TALK about nerves of steel.

A gymnast will prove she’s got the teeth and jaws to match by dangling by her mouth on a strap of leather from the Pavilion theatre ceiling on Sunday.

Stephanie Bates, from Corfe Mullen, will swing over The Circus of Horrors audiences’ heads in the daring ‘Iron Jaw’ stunt rarely seen in Europe.

The 27-year-old had intensive coaching from Angelina Jolie’s Tomb Raider trainer, Willie Ramsey, for the trick.

Stephanie said: “When I told Willie what I wanted to do he thought I was crazy.

“No one does the Iron Jaw in the UK because it is such a dangerous thing to be doing.

“It can be quite painful and takes quite a long time to perfect.”

Two or three people perform the act in the US, she says. Stephanie rises through the air holding onto a metal bar, then lets go and swings from a specially made oral extractor gripped in her mouth.

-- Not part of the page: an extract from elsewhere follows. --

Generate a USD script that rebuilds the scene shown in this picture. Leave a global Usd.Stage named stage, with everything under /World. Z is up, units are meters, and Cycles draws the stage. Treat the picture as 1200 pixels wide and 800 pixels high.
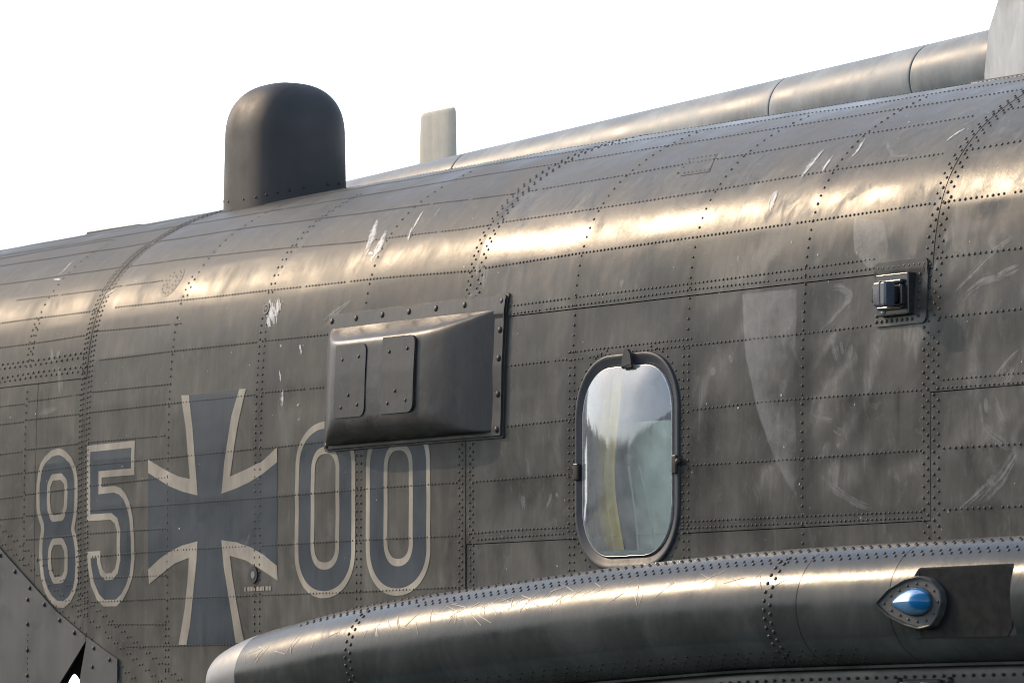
import math, random
import numpy as np
import trimesh
import shapely
import shapely.affinity
from shapely.geometry import Polygon, Point, LineString, box as sbox
import manifold3d as m3
import usdkit, meshkit
from pxr import Usd, UsdGeom, UsdLux, UsdShade, Gf, Sdf

stage = Usd.Stage.CreateInMemory()
UsdGeom.SetStageUpAxis(stage, UsdGeom.Tokens.z)
UsdGeom.SetStageMetersPerUnit(stage, 1.0)
world = UsdGeom.Xform.Define(stage, "/World")
UsdGeom.Scope.Define(stage, "/World/Looks")
RNG = np.random.default_rng(7)

# ---------------------------------------------------------------- camera, sky, sun, exposure
EXPOSURE = 0.82
SUN = np.array([-0.79, -0.31, 0.47]); SUN /= np.linalg.norm(SUN)
SKY_STRENGTH = 0.15
SUN_INTENSITY = 0.5
CAM = np.array([16.7309, -9.8716, 1.5973])
YAW, PITCH = math.radians(33.7358), math.radians(4.1031)
fh = np.array([-math.cos(YAW), math.sin(YAW), 0.0]); up = np.array([0, 0, 1.0])
right = np.array([math.sin(YAW), math.cos(YAW), 0.0])
fwd = fh * math.cos(PITCH) + up * math.sin(PITCH)
cup = -fh * math.sin(PITCH) + up * math.cos(PITCH)
cam = UsdGeom.Camera.Define(stage, "/World/camera")
cam.CreateHorizontalApertureAttr(22.2); cam.CreateVerticalApertureAttr(22.2 * 682 / 1024)
cam.CreateFocalLengthAttr(22.2 * 6273 / 1200.0)
cam.CreateClippingRangeAttr(Gf.Vec2f(0.1, 5000))
cam.CreateFStopAttr(9.0); cam.CreateFocusDistanceAttr(17.5)
cam.CreateExposureAttr(EXPOSURE)
M = Gf.Matrix4d(*[float(x) for r in ((*right, 0), (*cup, 0), (*(-fwd), 0), (*CAM, 1)) for x in r])
cam.AddTransformOp().Set(M)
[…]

Stephanie, who has dreamed of learning since watching the show in Bournemouth at the age of 17, added: “Everyone thinks it’s your teeth that will hurt, but it’s more your neck.

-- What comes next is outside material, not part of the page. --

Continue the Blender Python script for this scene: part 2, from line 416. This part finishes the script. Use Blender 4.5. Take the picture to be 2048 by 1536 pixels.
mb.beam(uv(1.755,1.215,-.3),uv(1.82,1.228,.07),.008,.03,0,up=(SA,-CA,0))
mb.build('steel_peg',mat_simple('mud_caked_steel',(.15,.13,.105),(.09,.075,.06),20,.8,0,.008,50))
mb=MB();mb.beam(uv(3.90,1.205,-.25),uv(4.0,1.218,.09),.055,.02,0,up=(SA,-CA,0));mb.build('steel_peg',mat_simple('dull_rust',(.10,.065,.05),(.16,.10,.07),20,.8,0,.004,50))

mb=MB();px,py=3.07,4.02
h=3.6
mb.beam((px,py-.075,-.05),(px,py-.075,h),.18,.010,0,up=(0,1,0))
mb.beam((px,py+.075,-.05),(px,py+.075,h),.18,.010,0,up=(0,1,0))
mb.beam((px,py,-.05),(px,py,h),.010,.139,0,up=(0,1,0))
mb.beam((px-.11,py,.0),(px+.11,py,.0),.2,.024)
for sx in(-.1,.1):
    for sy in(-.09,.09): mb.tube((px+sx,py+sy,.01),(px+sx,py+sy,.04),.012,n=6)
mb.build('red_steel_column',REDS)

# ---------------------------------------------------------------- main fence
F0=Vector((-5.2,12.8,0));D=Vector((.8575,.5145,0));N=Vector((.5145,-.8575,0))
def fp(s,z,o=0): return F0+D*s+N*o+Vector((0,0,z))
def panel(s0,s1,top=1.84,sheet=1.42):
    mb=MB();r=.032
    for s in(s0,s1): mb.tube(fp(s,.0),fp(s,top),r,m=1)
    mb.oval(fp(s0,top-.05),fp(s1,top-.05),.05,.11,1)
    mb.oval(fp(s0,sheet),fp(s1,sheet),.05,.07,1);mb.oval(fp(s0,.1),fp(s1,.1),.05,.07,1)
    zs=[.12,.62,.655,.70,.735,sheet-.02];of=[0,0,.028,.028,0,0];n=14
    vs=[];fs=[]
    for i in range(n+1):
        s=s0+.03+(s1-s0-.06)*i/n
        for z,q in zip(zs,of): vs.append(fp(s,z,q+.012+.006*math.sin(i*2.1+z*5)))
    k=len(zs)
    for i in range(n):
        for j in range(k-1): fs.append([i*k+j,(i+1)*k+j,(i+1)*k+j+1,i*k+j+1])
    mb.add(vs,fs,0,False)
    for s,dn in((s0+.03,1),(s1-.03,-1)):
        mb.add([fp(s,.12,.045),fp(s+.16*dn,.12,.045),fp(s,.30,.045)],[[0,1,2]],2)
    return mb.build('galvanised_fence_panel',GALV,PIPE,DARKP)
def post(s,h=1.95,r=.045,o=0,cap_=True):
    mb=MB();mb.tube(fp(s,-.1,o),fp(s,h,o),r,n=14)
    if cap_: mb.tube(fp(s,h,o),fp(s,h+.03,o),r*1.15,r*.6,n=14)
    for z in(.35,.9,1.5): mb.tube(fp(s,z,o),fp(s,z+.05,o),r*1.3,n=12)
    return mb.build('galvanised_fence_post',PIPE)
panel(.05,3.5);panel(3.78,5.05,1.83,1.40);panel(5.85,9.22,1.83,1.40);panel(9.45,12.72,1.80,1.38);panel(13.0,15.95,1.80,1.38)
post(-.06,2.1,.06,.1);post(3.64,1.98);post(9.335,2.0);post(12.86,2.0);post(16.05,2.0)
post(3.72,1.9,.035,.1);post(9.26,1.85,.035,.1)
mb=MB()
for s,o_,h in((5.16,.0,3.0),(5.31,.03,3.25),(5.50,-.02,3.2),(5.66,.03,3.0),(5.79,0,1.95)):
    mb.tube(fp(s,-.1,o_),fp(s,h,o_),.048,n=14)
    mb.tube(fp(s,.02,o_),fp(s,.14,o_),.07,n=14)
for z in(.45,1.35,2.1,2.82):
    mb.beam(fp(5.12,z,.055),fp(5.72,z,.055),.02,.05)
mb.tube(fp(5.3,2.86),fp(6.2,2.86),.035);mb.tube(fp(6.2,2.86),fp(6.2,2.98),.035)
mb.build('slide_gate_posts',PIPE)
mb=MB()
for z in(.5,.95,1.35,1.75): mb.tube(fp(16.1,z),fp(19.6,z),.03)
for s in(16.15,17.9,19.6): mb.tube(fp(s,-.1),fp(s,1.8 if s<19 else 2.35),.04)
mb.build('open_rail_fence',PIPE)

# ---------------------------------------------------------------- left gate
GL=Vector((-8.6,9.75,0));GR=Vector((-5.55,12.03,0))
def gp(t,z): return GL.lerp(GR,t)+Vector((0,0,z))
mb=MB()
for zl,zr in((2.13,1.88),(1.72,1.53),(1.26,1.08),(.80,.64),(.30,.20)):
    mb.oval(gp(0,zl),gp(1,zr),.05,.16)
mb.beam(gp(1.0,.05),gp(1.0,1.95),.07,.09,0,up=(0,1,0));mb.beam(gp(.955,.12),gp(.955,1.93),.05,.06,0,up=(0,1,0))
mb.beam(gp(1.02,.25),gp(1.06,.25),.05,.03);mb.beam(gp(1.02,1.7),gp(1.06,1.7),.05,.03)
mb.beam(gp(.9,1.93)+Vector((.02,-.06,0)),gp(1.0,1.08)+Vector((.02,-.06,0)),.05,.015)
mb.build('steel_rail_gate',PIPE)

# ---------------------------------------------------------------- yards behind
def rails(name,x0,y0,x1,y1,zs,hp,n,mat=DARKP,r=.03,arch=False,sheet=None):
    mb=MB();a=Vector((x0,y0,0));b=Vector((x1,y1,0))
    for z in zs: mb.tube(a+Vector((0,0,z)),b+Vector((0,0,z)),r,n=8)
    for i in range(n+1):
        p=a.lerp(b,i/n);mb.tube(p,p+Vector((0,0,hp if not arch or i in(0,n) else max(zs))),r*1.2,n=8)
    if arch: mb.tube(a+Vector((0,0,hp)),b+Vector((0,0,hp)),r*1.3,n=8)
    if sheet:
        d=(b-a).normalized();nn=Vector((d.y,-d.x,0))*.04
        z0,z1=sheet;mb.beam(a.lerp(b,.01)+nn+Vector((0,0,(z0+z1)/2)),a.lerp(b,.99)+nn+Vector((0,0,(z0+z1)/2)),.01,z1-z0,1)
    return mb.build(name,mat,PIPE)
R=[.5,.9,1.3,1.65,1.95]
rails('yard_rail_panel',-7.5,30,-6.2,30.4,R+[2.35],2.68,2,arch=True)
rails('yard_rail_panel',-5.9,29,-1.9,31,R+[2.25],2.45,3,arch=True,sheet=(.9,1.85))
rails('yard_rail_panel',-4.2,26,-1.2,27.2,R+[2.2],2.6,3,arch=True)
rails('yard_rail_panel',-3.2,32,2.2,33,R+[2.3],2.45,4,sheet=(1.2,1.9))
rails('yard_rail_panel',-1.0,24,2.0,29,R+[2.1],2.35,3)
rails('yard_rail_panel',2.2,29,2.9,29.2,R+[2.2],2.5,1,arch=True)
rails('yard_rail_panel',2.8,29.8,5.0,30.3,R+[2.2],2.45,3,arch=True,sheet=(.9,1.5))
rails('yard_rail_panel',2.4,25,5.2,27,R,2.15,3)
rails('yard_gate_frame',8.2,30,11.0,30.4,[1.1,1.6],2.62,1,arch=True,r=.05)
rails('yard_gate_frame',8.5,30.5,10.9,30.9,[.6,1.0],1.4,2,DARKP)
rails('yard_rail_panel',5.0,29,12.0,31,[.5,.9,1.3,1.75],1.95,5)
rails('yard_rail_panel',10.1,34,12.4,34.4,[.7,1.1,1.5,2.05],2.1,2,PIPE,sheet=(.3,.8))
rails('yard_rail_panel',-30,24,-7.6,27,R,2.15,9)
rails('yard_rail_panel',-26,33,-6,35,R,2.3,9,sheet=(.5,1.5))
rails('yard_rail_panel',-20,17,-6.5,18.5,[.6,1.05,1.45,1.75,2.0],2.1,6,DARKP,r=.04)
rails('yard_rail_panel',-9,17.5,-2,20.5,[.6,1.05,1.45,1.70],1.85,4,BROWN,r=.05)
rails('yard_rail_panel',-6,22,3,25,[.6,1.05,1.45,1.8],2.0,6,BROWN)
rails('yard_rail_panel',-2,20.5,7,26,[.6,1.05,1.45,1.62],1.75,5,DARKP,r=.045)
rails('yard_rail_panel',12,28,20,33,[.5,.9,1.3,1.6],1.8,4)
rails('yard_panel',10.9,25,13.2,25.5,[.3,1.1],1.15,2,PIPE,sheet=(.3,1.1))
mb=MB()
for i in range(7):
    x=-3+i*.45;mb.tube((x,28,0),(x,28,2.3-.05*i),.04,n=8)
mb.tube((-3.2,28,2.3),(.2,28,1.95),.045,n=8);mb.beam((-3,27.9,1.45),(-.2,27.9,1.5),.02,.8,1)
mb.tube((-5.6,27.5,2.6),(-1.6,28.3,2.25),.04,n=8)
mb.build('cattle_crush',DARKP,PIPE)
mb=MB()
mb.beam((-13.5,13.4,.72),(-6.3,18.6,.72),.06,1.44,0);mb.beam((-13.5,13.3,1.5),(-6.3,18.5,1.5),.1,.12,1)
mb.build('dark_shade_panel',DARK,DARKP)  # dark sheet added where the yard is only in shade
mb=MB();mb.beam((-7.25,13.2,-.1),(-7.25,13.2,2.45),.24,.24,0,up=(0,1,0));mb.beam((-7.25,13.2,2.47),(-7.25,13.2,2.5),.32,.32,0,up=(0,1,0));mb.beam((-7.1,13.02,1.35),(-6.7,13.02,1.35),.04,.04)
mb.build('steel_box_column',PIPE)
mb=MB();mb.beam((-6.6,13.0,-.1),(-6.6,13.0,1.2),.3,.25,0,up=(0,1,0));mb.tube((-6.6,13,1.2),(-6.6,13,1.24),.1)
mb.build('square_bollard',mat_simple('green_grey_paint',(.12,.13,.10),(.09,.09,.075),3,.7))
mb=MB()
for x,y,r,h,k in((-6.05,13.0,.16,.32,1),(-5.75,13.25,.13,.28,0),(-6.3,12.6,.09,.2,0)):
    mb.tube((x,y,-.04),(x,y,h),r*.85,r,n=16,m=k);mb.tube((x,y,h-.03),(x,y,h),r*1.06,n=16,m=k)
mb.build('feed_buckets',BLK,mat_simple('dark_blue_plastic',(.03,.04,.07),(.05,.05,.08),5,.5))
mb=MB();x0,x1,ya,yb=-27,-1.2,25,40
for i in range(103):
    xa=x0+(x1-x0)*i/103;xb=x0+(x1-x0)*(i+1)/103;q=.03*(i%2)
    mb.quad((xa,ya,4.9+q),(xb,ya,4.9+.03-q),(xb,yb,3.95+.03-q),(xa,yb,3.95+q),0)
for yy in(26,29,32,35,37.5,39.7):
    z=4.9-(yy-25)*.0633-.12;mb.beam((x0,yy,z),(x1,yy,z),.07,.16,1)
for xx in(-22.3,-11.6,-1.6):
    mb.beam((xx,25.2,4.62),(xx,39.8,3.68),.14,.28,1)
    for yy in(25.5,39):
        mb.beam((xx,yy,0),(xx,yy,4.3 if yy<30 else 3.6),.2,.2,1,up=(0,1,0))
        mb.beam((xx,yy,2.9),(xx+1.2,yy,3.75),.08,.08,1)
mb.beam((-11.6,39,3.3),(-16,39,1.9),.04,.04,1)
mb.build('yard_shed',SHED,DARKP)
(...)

“You have to tip your head right back and so the pressure goes on your neck and muscles there. You have to be very careful and take it all quite seriously.”

Practising for 10 seconds at a time, she built up to the 90-second performance – but had to have a week off at one point to let her neck heal from the strain.

“It’s not something you often see in theatres now, it’s completely different,” she said.

“One woman was particularly famous for it in America in the 1920s, but it wasn’t that unusual at that time. People just trained and trained until they got it.

“But now, because of the pain, and the time it can take, it’s much rarer.”

Stephanie started her stage career aged 14 as Alice at Adventure Wonderland, Hurn, before becoming a children’s entertainer and a pole dancing exercise teacher.

She then returned to gymnastics and specialises in aerial acts.

Last year Stephanie broke a world record by hanging from a steel hoop attached to her partner’s hair, metres off the ground.